A longer test would eliminate the need for a pilot well pad for production testing, which would speed up the entire timeline for the project, Duncan said. Great Bear could potentially make a decision about full-scale development in mid-2013, instead of 2014.
Great Bear also asked the state for permission to drill a second well at the Alcor pad, saying that complications prohibited it from drilling a horizontal lateral at the first well.
By December, having drilled only the vertical sections of the two wells and conducted a small 3-D seismic survey around the well locations, Great Bear suspended its drilling operations for the season. “Certainly operations took a little bit longer than we expected, particularly on Alcor, and the lab analysis quite frankly has taken much longer than we had hoped,” Duncan told the Alaska Geological Society. Great Bear drilled Alcor No. 1 to 10,813 feet and Merak No. 1 to 11,094 feet, collecting more than 600 feet of rock core.

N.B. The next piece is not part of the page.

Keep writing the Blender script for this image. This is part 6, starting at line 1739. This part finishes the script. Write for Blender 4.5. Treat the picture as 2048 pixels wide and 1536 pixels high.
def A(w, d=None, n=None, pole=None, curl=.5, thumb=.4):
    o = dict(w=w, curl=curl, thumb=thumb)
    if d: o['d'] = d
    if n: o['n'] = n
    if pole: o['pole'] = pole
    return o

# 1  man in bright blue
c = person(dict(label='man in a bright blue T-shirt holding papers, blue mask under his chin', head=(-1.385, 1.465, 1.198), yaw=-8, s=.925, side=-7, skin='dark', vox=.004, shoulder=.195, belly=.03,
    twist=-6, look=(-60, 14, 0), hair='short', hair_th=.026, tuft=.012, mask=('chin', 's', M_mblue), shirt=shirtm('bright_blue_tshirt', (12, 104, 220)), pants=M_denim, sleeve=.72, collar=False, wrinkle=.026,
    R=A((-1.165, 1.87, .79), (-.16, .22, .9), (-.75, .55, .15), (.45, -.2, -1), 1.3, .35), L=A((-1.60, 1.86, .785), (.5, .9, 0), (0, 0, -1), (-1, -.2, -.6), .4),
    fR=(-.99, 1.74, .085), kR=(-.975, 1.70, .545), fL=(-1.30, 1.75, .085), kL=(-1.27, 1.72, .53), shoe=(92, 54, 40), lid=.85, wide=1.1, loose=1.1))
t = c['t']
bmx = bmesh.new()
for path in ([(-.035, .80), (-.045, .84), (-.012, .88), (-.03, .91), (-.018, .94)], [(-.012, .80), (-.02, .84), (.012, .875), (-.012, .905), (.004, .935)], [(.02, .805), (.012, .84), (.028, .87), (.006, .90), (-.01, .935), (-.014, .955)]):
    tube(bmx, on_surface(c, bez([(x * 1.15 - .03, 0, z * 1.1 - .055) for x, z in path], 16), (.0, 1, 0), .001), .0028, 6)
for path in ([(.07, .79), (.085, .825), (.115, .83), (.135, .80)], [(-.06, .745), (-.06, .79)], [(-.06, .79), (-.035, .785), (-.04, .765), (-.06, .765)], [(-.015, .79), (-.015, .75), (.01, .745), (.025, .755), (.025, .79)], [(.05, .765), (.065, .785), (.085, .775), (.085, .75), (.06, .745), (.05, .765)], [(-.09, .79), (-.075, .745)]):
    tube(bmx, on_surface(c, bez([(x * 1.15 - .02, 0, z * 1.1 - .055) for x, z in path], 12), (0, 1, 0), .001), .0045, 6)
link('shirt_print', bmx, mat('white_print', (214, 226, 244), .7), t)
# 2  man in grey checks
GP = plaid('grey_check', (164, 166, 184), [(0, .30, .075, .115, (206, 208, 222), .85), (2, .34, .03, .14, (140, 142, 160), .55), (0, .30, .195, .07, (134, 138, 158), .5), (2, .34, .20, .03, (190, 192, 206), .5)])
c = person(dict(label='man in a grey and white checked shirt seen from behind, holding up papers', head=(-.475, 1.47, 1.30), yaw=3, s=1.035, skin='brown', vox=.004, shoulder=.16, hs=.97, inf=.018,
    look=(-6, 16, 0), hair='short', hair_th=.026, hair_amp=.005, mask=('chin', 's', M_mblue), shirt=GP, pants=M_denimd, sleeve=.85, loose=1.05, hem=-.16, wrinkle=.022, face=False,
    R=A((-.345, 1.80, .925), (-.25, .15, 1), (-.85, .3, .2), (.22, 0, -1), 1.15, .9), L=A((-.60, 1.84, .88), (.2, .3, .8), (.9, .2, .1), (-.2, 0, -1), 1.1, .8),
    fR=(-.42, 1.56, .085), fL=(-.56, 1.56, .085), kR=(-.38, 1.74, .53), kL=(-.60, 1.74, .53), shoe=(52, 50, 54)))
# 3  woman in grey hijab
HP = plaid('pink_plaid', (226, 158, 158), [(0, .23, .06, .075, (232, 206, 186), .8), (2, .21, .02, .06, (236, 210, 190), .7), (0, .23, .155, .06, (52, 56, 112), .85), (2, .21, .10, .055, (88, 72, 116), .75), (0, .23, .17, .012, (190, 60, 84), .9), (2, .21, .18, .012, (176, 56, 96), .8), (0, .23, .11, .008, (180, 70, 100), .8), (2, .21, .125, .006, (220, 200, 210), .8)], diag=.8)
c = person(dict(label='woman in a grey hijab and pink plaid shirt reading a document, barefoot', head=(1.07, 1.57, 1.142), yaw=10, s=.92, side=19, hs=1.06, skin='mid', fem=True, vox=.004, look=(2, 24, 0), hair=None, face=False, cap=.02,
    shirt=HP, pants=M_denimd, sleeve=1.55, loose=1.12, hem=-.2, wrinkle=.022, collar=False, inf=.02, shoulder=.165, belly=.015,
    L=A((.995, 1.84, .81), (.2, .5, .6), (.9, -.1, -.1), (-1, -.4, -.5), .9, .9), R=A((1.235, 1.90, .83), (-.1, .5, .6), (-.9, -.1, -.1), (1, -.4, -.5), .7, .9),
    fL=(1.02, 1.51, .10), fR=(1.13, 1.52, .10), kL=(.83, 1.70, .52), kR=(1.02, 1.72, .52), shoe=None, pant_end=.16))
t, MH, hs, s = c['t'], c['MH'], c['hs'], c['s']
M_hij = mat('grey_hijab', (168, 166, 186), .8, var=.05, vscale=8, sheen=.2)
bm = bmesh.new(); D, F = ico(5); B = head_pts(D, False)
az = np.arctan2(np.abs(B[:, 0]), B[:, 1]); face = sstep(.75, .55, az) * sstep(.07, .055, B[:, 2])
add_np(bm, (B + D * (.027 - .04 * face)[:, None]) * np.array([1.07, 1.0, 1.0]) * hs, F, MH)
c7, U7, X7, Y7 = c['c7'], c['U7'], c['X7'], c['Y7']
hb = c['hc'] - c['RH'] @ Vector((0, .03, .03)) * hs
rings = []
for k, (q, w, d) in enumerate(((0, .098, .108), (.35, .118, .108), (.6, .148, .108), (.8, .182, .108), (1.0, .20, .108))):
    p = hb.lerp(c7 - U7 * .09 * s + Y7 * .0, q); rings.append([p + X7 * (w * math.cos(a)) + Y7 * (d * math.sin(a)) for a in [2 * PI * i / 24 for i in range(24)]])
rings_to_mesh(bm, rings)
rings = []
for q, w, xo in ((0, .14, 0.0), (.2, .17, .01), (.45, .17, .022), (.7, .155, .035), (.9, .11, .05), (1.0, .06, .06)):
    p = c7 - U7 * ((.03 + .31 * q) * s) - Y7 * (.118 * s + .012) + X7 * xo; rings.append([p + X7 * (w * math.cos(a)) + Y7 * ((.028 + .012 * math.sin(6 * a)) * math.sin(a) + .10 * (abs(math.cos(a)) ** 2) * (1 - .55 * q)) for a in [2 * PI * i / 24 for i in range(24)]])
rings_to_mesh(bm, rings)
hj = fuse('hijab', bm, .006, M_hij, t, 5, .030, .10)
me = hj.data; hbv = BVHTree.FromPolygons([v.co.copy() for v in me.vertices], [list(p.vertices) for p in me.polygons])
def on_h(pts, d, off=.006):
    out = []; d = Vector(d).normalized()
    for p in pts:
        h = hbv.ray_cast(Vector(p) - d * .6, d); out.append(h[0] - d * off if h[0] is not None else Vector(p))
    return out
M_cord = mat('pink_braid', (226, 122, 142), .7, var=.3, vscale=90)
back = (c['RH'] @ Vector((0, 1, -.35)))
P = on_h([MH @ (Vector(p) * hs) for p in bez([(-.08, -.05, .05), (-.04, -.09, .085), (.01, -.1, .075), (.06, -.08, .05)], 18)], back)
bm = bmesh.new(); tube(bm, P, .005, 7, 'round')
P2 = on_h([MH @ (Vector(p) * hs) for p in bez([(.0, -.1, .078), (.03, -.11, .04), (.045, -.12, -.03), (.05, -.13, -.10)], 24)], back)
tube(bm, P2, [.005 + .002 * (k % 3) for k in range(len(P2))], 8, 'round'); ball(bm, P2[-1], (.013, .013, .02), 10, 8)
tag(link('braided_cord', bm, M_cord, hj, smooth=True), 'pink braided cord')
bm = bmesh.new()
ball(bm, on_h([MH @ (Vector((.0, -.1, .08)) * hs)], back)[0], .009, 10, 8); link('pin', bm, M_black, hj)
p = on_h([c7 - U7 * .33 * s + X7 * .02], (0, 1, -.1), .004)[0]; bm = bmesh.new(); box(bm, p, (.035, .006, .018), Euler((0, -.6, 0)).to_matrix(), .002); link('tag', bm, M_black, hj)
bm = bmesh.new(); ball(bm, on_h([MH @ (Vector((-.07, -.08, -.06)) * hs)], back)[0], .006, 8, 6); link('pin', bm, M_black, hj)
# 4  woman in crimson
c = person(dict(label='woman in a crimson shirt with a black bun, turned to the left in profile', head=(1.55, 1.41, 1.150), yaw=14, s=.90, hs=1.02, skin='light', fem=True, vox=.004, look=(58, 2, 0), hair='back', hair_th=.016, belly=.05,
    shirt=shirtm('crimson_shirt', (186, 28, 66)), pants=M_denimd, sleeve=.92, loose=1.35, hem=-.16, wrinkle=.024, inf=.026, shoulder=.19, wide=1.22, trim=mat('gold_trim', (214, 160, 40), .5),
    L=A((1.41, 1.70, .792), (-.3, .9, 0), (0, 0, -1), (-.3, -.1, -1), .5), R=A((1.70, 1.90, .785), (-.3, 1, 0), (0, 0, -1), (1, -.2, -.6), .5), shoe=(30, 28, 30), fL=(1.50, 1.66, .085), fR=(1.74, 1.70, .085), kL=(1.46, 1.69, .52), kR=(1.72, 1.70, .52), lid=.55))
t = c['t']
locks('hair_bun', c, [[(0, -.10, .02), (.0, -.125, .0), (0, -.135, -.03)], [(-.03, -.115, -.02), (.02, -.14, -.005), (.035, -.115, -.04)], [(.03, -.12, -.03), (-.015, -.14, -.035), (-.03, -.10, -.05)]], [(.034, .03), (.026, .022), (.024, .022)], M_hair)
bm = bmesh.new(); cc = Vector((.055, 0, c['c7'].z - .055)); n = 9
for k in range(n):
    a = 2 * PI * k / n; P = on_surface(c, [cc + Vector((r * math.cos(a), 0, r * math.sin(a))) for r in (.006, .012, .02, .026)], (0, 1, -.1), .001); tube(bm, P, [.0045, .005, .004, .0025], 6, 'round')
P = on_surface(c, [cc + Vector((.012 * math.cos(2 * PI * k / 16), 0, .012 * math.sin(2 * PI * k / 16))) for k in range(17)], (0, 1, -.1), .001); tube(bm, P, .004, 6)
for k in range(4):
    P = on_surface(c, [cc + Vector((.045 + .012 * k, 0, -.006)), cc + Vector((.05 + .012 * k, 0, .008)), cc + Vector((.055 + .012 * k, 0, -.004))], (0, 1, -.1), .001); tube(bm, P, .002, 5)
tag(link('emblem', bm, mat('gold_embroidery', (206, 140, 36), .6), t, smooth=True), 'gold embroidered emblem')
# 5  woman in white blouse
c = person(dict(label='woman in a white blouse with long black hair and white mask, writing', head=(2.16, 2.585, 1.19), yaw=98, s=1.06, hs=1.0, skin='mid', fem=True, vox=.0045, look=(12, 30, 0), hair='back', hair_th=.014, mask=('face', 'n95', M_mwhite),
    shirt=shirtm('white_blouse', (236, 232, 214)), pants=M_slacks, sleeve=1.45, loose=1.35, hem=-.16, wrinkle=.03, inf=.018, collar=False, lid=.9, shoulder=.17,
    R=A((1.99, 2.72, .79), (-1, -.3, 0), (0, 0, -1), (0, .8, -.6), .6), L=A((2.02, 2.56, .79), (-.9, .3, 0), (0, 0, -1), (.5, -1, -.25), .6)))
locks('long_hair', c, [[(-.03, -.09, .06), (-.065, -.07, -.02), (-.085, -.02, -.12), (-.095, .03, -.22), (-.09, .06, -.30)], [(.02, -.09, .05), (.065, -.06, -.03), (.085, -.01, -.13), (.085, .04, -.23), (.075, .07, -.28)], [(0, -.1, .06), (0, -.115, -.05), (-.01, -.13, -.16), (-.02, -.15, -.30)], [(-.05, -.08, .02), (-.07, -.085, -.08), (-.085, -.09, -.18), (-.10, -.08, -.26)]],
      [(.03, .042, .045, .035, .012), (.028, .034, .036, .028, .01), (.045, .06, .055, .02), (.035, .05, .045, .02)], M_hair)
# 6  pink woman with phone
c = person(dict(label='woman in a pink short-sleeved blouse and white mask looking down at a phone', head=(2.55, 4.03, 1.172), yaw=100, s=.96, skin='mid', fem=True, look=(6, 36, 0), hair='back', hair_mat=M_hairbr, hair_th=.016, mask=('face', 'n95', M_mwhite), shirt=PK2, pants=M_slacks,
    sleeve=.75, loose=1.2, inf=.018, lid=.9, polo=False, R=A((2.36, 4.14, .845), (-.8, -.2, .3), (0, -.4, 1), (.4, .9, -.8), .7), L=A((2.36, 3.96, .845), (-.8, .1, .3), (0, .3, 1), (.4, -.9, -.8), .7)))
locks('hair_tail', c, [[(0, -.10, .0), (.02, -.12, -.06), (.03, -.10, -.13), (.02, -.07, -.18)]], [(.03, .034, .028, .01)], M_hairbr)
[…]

Even with the slower than expected schedule, Duncan expressed confidence in the initial results of the program. “We have drilled through all of our targeted source rock units,” he said. “We’ve proven those (to be) present at the depths predicted and in the state of thermal stress or thermal maturity, certainly within the range of expected outcomes.”
Pursuing seismic
Great Bear remained quiet in early 2013, as it analyzed the results from its program.
“We have not yet determined our activities for the rest of the year,” Vice President for External Affairs Patrick Galvin told Petroleum News by email in early April. “When the technical analysis of our drilling results is complete, bolstered with the 3-D seismic data, we will be in a strong position to determine the next steps in our exploration program.”
That plan held firm for most of the year.
Speaking to an industry conference in September 2013, Duncan said Great Bear would hold off on making further drilling plans until it finished analyzing the rock samples it collected the year before. “We are right on the original timeline. So our hope would be that you’ll see us sanction a full-field development in the next year or so,” he said. Speaking to the Alaska Public Radio Network in early October, Duncan said Great Bear would conduct a 3-D seismic survey in early 2014 and present its development plan at the end of the year.
In late 2013, CGG Land Inc. announced the Great Bear and Niksik 3-D seismic programs, which together covered some 280 square miles south of the Prudhoe Bay unit.